All this evidence is no argument against transition. But it is damning evidence against the (a) very slow, (b) infinitesimally graduated, (c) continuous and unceasing transition or flux which Darwinian Natural Selection demands.

3. The Third Argument from Evidence:

The geological record shows not a gradual unceasing development such as Natural Selection demands, but sharp steps.

If Darwinian Natural Selection were the means by which simple ascended to complex forms, this ascent would necessarily have been a regular, very slow and uninterrupted process, continually at work.

The lines of ascent would have appeared in the geological record as so many inclined planes. They appear, in point of fact, as so many steps—each composed of very, very long flats separated, each from the one below, by a clean gap or break.

This character in the geological record does not get weaker as we come to know more and more of that record. On the contrary, it becomes increasingly emphasized.

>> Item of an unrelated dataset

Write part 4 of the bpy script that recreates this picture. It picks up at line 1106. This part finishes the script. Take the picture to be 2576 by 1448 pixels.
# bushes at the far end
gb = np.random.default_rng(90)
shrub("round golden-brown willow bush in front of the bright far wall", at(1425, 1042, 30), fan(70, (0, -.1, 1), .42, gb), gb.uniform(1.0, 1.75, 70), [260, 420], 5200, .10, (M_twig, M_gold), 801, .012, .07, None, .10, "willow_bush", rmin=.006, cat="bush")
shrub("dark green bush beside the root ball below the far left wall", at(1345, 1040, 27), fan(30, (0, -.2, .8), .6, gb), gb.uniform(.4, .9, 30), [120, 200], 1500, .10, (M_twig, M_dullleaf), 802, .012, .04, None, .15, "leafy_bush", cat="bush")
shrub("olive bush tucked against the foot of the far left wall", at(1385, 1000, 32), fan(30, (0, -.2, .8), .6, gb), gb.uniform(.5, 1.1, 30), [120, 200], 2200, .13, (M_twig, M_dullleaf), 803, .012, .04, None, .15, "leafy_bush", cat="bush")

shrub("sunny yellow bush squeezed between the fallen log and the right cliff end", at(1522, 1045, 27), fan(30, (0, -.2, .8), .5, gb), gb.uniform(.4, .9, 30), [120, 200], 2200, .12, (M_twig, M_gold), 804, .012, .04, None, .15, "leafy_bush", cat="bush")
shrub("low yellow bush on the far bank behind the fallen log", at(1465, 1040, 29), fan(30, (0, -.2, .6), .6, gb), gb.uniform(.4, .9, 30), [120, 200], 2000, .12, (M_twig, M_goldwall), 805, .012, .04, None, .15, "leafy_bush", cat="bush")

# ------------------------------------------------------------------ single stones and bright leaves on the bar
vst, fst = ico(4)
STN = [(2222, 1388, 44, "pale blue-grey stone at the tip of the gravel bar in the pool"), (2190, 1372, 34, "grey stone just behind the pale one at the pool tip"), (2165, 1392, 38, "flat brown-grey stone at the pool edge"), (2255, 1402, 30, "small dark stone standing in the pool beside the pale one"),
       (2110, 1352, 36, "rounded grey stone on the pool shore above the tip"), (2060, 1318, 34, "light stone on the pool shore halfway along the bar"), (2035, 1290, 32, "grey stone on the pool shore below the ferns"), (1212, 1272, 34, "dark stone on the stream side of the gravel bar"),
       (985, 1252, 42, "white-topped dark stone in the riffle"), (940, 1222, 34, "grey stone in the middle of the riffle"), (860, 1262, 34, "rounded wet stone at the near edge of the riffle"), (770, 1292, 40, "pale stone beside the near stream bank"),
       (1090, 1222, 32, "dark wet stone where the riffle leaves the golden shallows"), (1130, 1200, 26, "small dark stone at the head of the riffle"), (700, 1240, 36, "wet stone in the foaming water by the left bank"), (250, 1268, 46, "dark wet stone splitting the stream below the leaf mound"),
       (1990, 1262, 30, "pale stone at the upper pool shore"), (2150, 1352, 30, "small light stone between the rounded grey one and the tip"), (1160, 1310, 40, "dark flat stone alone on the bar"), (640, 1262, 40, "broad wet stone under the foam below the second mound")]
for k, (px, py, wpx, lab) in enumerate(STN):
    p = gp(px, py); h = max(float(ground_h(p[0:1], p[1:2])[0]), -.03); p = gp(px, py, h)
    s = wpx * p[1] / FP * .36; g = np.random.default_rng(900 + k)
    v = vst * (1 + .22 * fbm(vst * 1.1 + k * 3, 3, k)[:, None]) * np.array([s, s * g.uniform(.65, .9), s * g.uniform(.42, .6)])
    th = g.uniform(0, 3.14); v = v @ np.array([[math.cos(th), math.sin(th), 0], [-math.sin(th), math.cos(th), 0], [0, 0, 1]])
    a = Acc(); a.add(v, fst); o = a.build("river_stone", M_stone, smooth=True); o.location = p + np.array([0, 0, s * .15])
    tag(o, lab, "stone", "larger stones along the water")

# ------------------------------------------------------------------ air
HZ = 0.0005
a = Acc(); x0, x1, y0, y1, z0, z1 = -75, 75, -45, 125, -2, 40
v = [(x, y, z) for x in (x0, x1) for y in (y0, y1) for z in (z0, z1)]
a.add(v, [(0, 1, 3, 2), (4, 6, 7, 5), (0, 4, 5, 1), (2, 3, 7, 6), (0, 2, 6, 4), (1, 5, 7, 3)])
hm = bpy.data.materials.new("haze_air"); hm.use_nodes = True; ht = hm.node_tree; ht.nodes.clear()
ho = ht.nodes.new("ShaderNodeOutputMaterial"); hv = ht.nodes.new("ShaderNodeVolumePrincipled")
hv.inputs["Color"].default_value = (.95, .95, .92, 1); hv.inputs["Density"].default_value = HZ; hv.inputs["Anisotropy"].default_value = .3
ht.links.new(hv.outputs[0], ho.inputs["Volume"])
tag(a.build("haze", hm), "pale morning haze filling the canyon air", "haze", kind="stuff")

There is evidence suggesting development of one type from another, but no evidence at all for the extremely gradual and continuous change of one type into another. On the contrary, each step noted in the process is a Fixed Type. What proportion the (presumably) rapid periods of transition and change may have borne to the immensely long periods of stable type, we cannot tell; but we do know that stable type is the rule, and that the process of change from one type into another must, compared with the long periods of fixity, have been the brief exception.

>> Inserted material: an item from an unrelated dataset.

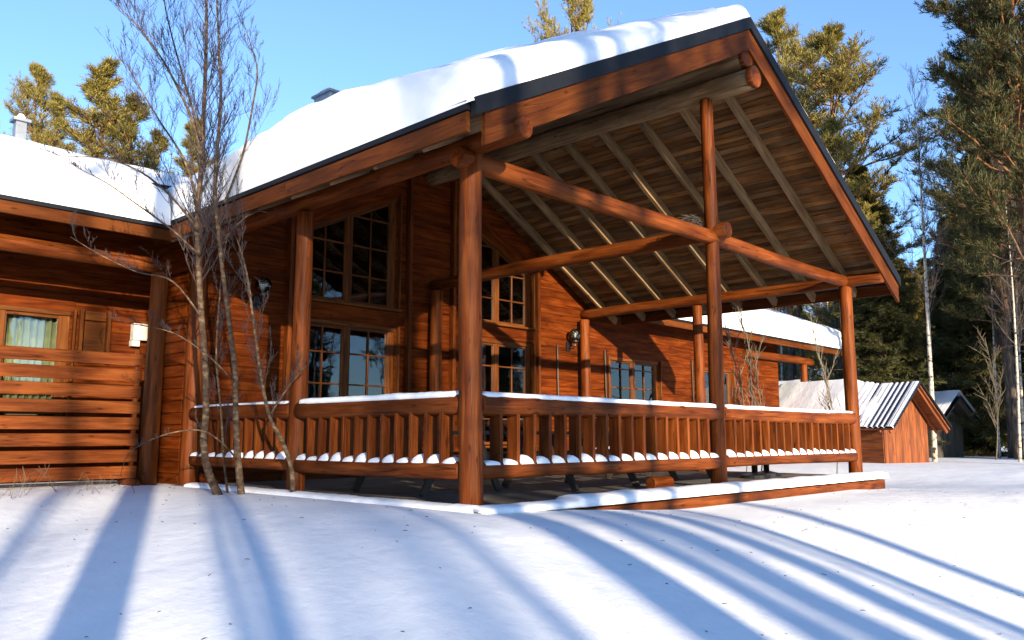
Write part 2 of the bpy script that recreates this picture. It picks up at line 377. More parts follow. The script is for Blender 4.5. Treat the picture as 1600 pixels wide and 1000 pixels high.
def rake(name, xa, xb, top, bot, y0, y1, mat, plumb=True):
    b = MB(); p = [(xa, zt(xa)-top), (xb, zt(xb)-top), (xb, zt(xb)-bot), (xa, zt(xa)-bot)]
    k = 0; b.v = [(x, y0, z) for x, z in p]+[(x, y1, z) for x, z in p]
    b.f = [(0, 1, 2, 3), (7, 6, 5, 4)]+[(i, 4+i, 4+(i+1) % 4, (i+1) % 4) for i in range(4)]
    me = b.mesh(name, M[mat])
    # give the mesh its own frame so that the grain follows the board
    d = Vector((xb-xa, 0, zt(xb)-zt(xa))).normalized(); yv = Vector((0, 1, 0)); zv = d.cross(yv)
    fr = Matrix((d, yv, zv)).transposed().to_4x4(); fr.translation = (xa, y0, zt(xa))
    me.transform(fr.inverted()); o = obj(name, me, cabin); o.matrix_basis = fr; return o
rake('rake_board', XM, XL+.14, .165, .47, -.69, -.645, 'fascia'); rake('rake_board', XM, XR-.03, .165, .47, -.688, -.643, 'fascia')
rake('rake_flashing', XM, XL, -.012, .16, -.725, -.65, 'metal'); rake('rake_flashing', XM, XR+.01, -.012, .16, -.723, -.652, 'metal')
board('eave_flashing', (XL-.02, -.64, ZL-.055), (XL-.02, 5.45, ZL-.055), .05, .09, 'metal', cabin)
board('eave_flashing', (XR+.02, -.64, ZR-.055), (XR+.02, 5.45, ZR-.055), .05, .09, 'metal', cabin)
board('eave_board', (XL, -.62, ZL-.20), (XL, 2.4, ZL-.20), .04, .19, 'fascia', cabin)
board('eave_board', (XL, 2.404, ZL-.20), (XL, 5.42, ZL-.20), .04, .19, 'fascia', cabin)
board('eave_board', (XR, -.62, ZR-.20), (XR, 5.42, ZR-.20), .04, .19, 'fascia', cabin)
# windows ------------------------------------------------------------
def window(x0, x1, zb, ztop, cols, rows, ymid, sashes=2, curtain=None, slope=None, mat='frame'):
    """ztop: function of x; a window part with its frame, sashes, bars and panes"""
    if slope != .53 or zb < 1: board('head_board', (x0-.06, ymid-.062, ztop(x0)+.075), (x1+.06, ymid-.062, ztop(x1)+.075), .03, .17, 'wall', cabin)
    wn = bpy.data.objects.new('window', None); COL.objects.link(wn); wn.parent = cabin
    wn.location = (x0, ymid, zb); wn.empty_display_size = .2
    T = lambda x: ztop(x)-zb
    W_ = x1-x0; f = .07
    board('jamb', (0+f/2, 0, 0), (f/2, 0, T(x0)-.002), .14, f, mat, wn)
    board('jamb', (W_-f/2, 0, 0), (W_-f/2, 0, T(x1)-.002), .14, f, mat, wn)
    board('sill', (-.05, -.09, -.02), (W_+.05, -.09, -.02), .22, .045, mat, wn)
    board('head', (0, -.001, T(x0)-f/2), (W_, -.001, T(x1)-f/2), .145, f, mat, wn)
    # outer casing
    board('casing', (-.05, -.085, -.02), (-.05, -.085, T(x0)+.02), .03, .10, mat, wn, roll=0)
    board('casing', (W_+.05, -.085, -.02), (W_+.05, -.085, T(x1)+.02), .03, .10, mat, wn)
    sw = (W_-2*f)/sashes
    for s in range(sashes):
        a = f+s*sw; bb = a+sw; fr = .055
        if s: board('mullion', (a, -.01, 0), (a, -.01, T(x0+a)-f), .12, .075, mat, wn)
        m0, m1 = a+.03, bb-.03
        board('sash', (m0+fr/2, .0, .03), (m0+fr/2, 0, T(x0+m0)-f), .05, fr, mat, wn); board('sash', (m1-fr/2, .0, .03), (m1-fr/2, 0, T(x0+m1)-f), .05, fr, mat, wn)
        board('sash', (m0, .001, .05), (m1, .001, .05), .05, fr, mat, wn); board('sash', (m0, .001, T(x0+m0)-f-.02), (m1, .001, T(x0+m1)-f-.02), .05, fr, mat, wn)
        for c in range(1, cols):
            x = m0+fr+(m1-m0-2*fr)*c/cols; board('muntin', (x, -.012, .06), (x, -.012, T(x0+x)-f-.03), .03, .026, mat, wn)
        hm = max(T(x0+m0), T(x0+m1))-f; hr = min(T(x0), T(x1))/rows if slope is None else slope
        z = hr
        while z < hm-.12:
            xs, xe = m0+fr, m1-fr
            if T(x0+xs)-f < z: # clip under the sloping head
                t = (z-(T(x0+xs)-f))/((T(x0+xe)-T(x0+xs)) or 1); xs = xs+(xe-xs)*t
            if T(x0+xe)-f < z:
                t = (z-(T(x0+xs)-f))/((T(x0+xe)-T(x0+xs)) or 1); xe = xs+(xe-xs)*t
            if xe-xs > .05: board('muntin', (xs, -.014, z), (xe, -.014, z), .03, .026, mat, wn)
            z += hr
        me = bpy.data.meshes.new('pane'); q = [(m0+fr*.5, .05), (m1-fr*.5, .05), (m1-fr*.5, T(x0+m1)-f-.01), (m0+fr*.5, T(x0+m0)-f-.01)]
        me.from_pydata([(x, .004, z) for x, z in q]+[(x, .010, z) for x, z in q], [], [(0, 1, 2, 3), (7, 6, 5, 4), (0, 4, 5, 1), (1, 5, 6, 2), (2, 6, 7, 3), (3, 7, 4, 0)]); me.materials.append(M['glass'])
        obj('pane', me, wn)
    if curtain:
        for cx0, cx1, cm in curtain:
            v = []; n_ = 40
            for i in range(n_+1):
                x = cx0-x0+(cx1-cx0)*i/n_; yy = .16+.035*sin(i*1.25)+.01*sin(i*2.9)
                v += [(x, yy, .03), (x, yy, T(x0+x)-.05)]
            me = bpy.data.meshes.new('curtain'); me.from_pydata(v, [], [(2*i, 2*i+2, 2*i+3, 2*i+1) for i in range(n_)]); me.materials.append(M[cm])
            me.polygons.foreach_set('use_smooth', [True]*n_); c = obj('curtain', me, wn)
            so_ = c.modifiers.new('thick', 'SOLIDIFY'); so_.thickness = .004
    return wn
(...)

Yet, in the face of evidence so considerable and so widely known, the talk of Natural Selection still survives in these popular manuals. As Dwight (Professor of Anatomy at Harvard) very well put it fifteen years ago, “Just at the time when the uneducated are prating about the triumph of Darwinism it is fast losing caste among men of Science.”

But if it be asked why so patently false a theory was so tenaciously defended for some years by serious authorities—is still defended by a diminishing few—the answer is that the defenders of Natural Selection were so preoccupied with a totally different discussion (to wit, the defence of Evolution in general) that they confounded the two.

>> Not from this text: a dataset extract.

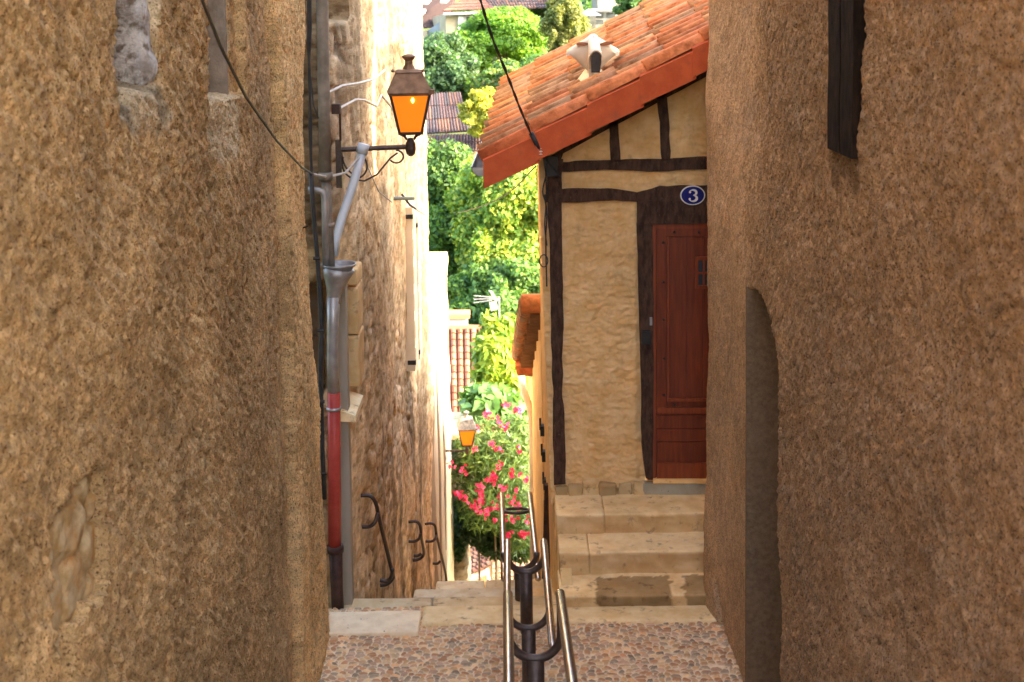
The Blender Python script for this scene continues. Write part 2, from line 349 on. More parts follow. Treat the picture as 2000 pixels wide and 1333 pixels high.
def dL(S, X_, Y, z):
    d = fbm(Y*1.1, z*.9, oct=3, seed=2)*.030
    d += fbm(Y*5+z*2.4, z*4, oct=2, seed=8)*.007
    st = fbm(Y*66+z*26, z*58, oct=2, seed=12); d += st*.0054
    d += fbm((Y+z)*42, (Y-z)*9, oct=2, seed=13)*.0085*sstep(7.6, 6.0, Y)
    pit = fbm(Y*34+z*18, z*30, oct=2, seed=19); d -= sstep(.5, .9, pit)*.017
    d -= .13*poly_mask(Y, z, PATCH, -1.435, 3)
    cr = 7.55+.05*z*.3+.03*fbm(z*2, z*0, oct=3, seed=47); d += .06*sstep(-.05, .03, Y-cr) - .04*np.exp(-((Y-cr+.05)/.035)**2)
    d -= .26*rect(Y, z, nB0, nB1, nBz, 9, .006, 31)+.05*rect(Y, z, nB0, nB1+.16, nBz-.02, 9, .01, 31) + .16*rect(Y, z, nA0, nA1, nAz, 9, .03, 33)
    d -= .05*(1-sstep(0, .13, np.abs(fbm(Y*.8, z*.8, oct=2, seed=44)-.1)))*0
    return d
def tL(S, X_, Y, z):
    g = 1+.14*fbm(Y*2, z*2, oct=3, seed=71)+.22*fbm(Y*34+z*9, z*26, oct=2, seed=72)
    t = np.stack([g, g*.99, g*.97], -1)
    k = rect(Y, z, nA0-.03, nA1+.03, nAz-.1, 9, .04, 33)[..., None]; hol = (sstep(nA0+.22, nA0+.12, Y+.03*fbm(Y*9, z*5, oct=2, seed=36))*sstep(nAz+.50, nAz+.62, z+.05*fbm(Y*9, z*5, oct=2, seed=37)))[..., None]; grey = np.array((.80,.95,1.28))*(1+.45*fbm(Y*14, z*11, oct=3, seed=5))[..., None]*(1-hol)+np.array((.36,.34,.36))*hol  # pale stone tint; the hollow's shade is painted as a dark tone
    t = t*(1-k)+grey*k
    k = rect(Y, z, nB0-.0, nB1+.0, nBz-.30, 9, .03, 31)[..., None]; t = t*(1-k)+np.array((1.05,1.2,1.5))*(1+.2*fbm(Y*9, z*6, oct=3, seed=6))[..., None]*k; k = rect(Y, z, nB0, nB1, nBz, 9, .006, 31)[..., None]; t = t*(1-k)+np.array((.36,.41,.50))*k  # slot interior: grey plaster tone with recess shade painted in
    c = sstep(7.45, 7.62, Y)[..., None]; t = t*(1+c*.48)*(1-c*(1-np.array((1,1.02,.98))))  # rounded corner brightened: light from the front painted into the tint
    return t
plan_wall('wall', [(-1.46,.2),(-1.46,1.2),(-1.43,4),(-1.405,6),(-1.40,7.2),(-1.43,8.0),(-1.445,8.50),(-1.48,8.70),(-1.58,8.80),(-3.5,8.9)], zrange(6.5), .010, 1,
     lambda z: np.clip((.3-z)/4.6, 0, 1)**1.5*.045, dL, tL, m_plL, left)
# broken patches of bare stone showing through the plaster, and slabs in the window slots
def patch(name, outline, X0, m, parent, depth, seed, label=None, side=1):
    pts = [atx(px, py, X0) for px, py in outline]
    ya, yb = min(p.y for p in pts), max(p.y for p in pts); za, zb = min(p.z for p in pts), max(p.z for p in pts)
    n1, n2 = max(8, int((yb-ya)/.015)), max(8, int((zb-za)/.015)); y = np.linspace(ya, yb, n1); z = np.linspace(za, zb, n2)
    Yp, Zp = np.meshgrid(y, z, indexing='ij')
    ins = poly_mask(Yp, Zp, outline, X0, seed) > .5
    f1, f2, idr = worley(Yp/.22, Zp/.16, seed)
    Xp = X0+side*(depth+.02*sstep(0, .3, f2-f1)+fbm(Yp*15, Zp*9, oct=3, seed=seed+1)*.012)
    V = np.stack([Xp, Yp, Zp], -1).reshape(-1, 3); q = gridfaces(n1, n2, flip=(side < 0)); fi = ins.reshape(-1)
    q = q[fi[q].all(1)]
    # close the patch to the wall behind: skirt all faces backwards
    V2 = V.copy(); V2[:, 0] -= side*.12; e = {}
    for f in q:
        for a_, b_ in zip(f, np.roll(f, -1)): 
            if (b_, a_) in e: del e[(b_, a_)]
            else: e[(a_, b_)] = 1
    sk = np.array([(b_, a_, a_+len(V), b_+len(V)) for a_, b_ in e])
    o = npmesh(name, np.concatenate([V, V2]), np.concatenate([q, sk]), m, parent)
    if label: o['label'] = label
    return o
patch('bare_stone_patch', [(60,880),(260,880),(260,1340),(60,1340)], -1.435, m_expo, left, -.04, 3, 'yellowish bare stone showing through a hole in the plaster')

m_niche = mat('shaded_niche_plaster', (.20,.15,.11), (.29,.225,.165), 12, bump=.6, bs=60)  # grey plaster, darkened to paint in the shade of the recess
b = MB(); b.box(-1.80, -1.452, nB1-.045, nB1-.02, nBz-.02, 3.0); b.build('window_jamb', m_niche, left)
m_nst = mat('niche_stone', (.34,.29,.25), (.66,.60,.54), 16, bump=1., bs=35, bdist=.04, c3=(.20,.15,.11), c3s=22, c3t=(.52,.64))
Vq, Qq = rbox(-1.80, -1.46, nA1-.10, nA1-.02, nAz+.04, 2.0, r=.02, amp=.03, res=.02, seed=3); npmesh('window_jamb', Vq, Qq, m_nst, left, True)
b = MB(); b.box(-1.84, -1.50, nA0+.02, nA1-.11, nAz+.62, 3.0); b.build('niche_shade_panel', m_timb, left)  # dark panel standing in for the shaded void of the slot
right = thing('plaster_building', (2.0, 5.5, -4.3), 'brown pebbly plastered building with an arched doorway filling the right side of the alley', 'building')
XR = 1.44
dr0, dr1 = atx(1505, 900, XR-.05).y, atx(1448, 900, XR-.05).y; drz = atx(1455, 560, XR-.05).z
def door_mask(Y, z, w=.008):
    yc = dr1-.02; wd = dr1-dr0+.02
    arch = drz-.30*np.clip((dr1-.36-Y)/(wd-.36), 0, 1)**2-.05*sstep(dr1-.12, dr1, Y)
    jy = fbm(Y*8, z*3, oct=2, seed=9)*.003
    return sstep(-w, w, Y-dr0+jy)*sstep(-w, w, dr1-Y)*sstep(-w, w, arch-z+jy*2)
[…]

In England and North America, more than anywhere else, there were many people a lifetime ago who, from some inherited superstition, did not want to admit the idea of growth, though growth was going on all about them. They did not want to admit that two kinds of tree might have come from an original common type of tree; still less that one kind of animal could come from another apparently different; although they had before their eyes the oak tree coming out of an acorn, and the frog out of a tadpole. They seemed to be unaware of the age-long controversy upon the matter; they had never heard, apparently, of the modern founders of the evolutionary hypothesis, especially Lamarck and Buffon: the former of whom had a much more rational theory than Darwin’s, and put it forward before Darwin was born. Still less had they heard of the theory of Evolution among the Ancients and the Fathers of the Church.